►

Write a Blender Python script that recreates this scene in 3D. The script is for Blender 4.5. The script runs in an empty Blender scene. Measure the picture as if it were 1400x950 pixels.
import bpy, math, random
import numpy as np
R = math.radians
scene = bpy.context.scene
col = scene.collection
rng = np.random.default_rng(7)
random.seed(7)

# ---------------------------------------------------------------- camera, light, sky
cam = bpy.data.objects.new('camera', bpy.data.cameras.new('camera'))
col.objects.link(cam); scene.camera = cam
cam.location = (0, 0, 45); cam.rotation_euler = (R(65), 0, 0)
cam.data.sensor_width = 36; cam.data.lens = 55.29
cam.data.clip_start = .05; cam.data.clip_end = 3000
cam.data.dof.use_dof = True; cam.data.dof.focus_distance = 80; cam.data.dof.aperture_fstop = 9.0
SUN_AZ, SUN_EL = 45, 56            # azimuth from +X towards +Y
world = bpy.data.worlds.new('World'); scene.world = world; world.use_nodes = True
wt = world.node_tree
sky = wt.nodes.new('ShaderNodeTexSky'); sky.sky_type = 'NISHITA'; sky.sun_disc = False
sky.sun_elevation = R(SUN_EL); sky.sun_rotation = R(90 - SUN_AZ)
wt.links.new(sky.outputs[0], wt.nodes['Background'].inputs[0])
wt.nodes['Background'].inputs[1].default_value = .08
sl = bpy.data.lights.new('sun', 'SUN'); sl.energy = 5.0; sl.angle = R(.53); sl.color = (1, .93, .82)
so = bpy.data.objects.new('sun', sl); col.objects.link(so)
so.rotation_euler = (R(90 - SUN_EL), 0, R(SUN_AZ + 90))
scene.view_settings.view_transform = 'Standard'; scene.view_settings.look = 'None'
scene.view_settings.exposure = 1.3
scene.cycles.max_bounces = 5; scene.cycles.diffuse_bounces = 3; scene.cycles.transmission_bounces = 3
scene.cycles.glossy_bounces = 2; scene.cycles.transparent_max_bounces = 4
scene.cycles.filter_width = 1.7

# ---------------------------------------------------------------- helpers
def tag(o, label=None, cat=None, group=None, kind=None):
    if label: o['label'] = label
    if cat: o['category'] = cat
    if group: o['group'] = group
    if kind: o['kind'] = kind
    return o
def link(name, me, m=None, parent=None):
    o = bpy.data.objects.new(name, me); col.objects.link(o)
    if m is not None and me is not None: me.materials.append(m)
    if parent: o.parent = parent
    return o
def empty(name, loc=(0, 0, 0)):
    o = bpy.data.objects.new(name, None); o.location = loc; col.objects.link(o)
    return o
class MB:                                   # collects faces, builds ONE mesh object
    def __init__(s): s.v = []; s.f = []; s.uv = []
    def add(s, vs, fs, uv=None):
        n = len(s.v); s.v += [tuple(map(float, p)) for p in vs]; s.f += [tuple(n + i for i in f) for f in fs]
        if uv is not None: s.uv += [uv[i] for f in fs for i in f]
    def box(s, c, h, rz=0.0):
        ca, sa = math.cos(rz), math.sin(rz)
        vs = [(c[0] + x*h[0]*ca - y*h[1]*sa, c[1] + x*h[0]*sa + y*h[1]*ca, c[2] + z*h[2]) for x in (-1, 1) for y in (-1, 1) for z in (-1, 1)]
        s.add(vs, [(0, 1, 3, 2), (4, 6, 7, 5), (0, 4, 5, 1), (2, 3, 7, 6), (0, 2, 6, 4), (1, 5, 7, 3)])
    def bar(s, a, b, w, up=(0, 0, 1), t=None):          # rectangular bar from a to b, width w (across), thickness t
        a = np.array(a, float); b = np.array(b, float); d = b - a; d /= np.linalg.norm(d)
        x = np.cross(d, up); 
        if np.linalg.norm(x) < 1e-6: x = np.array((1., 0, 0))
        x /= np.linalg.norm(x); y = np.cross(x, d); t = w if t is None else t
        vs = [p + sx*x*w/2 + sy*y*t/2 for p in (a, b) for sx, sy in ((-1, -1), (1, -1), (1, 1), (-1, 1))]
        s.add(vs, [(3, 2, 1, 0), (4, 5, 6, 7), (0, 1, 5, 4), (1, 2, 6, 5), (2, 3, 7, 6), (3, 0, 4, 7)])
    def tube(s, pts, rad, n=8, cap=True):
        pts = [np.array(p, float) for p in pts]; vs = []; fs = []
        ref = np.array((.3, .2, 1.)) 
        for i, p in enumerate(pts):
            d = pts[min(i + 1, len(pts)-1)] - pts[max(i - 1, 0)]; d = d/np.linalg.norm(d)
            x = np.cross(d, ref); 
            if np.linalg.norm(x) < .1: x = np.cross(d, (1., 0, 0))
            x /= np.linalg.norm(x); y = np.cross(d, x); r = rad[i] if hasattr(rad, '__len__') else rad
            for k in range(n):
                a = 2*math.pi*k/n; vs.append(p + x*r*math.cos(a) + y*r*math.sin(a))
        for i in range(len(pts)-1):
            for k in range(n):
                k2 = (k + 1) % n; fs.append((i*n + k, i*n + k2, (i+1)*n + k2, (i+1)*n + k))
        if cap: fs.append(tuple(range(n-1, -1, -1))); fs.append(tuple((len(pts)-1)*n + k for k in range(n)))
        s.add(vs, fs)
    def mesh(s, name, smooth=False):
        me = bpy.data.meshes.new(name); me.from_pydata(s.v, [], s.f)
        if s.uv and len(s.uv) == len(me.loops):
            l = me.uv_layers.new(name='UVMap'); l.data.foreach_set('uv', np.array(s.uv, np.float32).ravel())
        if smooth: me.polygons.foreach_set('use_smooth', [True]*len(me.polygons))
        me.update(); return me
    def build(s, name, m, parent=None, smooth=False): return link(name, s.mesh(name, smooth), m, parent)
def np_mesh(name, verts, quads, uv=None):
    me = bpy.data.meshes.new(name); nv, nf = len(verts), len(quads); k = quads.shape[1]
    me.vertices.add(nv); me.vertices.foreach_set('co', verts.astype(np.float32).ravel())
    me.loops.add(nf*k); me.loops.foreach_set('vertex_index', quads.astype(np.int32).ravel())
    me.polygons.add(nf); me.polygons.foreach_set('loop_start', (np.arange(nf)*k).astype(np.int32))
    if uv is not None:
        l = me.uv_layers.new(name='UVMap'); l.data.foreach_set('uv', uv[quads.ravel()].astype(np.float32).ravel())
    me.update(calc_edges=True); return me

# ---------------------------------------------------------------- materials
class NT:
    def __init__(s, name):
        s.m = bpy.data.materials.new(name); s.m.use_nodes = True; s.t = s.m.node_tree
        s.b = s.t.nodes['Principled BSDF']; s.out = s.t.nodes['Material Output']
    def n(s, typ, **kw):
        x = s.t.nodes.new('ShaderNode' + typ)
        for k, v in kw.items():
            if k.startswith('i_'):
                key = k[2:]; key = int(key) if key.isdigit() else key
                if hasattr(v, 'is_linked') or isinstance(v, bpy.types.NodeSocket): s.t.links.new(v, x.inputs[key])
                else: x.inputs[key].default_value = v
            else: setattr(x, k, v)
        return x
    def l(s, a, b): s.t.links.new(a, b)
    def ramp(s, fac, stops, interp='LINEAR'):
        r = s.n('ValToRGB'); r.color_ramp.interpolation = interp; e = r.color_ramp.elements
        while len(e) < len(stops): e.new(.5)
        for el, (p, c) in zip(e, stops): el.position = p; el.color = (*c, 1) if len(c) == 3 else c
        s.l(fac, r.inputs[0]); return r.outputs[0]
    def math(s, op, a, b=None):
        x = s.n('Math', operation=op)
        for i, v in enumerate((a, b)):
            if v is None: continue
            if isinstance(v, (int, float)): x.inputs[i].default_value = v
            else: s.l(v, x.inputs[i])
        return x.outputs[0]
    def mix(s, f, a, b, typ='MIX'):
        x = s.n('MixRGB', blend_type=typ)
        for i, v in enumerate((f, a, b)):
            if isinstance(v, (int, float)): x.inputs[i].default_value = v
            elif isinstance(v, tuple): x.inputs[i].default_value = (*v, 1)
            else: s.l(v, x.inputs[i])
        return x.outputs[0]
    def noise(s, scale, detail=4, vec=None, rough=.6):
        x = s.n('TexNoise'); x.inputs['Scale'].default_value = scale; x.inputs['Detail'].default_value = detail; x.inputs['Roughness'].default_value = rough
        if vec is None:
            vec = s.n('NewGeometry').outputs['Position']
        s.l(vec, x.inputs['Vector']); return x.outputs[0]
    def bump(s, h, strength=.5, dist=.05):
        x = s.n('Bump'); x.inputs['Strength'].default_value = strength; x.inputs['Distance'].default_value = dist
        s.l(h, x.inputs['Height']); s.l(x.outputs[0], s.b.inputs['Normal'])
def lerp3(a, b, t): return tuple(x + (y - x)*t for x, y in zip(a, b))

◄

* **Job**:
Which lines contain "empty"? Copy each of them.

* **Response to the task**:
Write a Blender Python script that recreates this scene in 3D. The script is for Blender 4.5. The script runs in an empty Blender scene. Measure the picture as if it were 1400x950 pixels.
def empty(name, loc=(0, 0, 0)):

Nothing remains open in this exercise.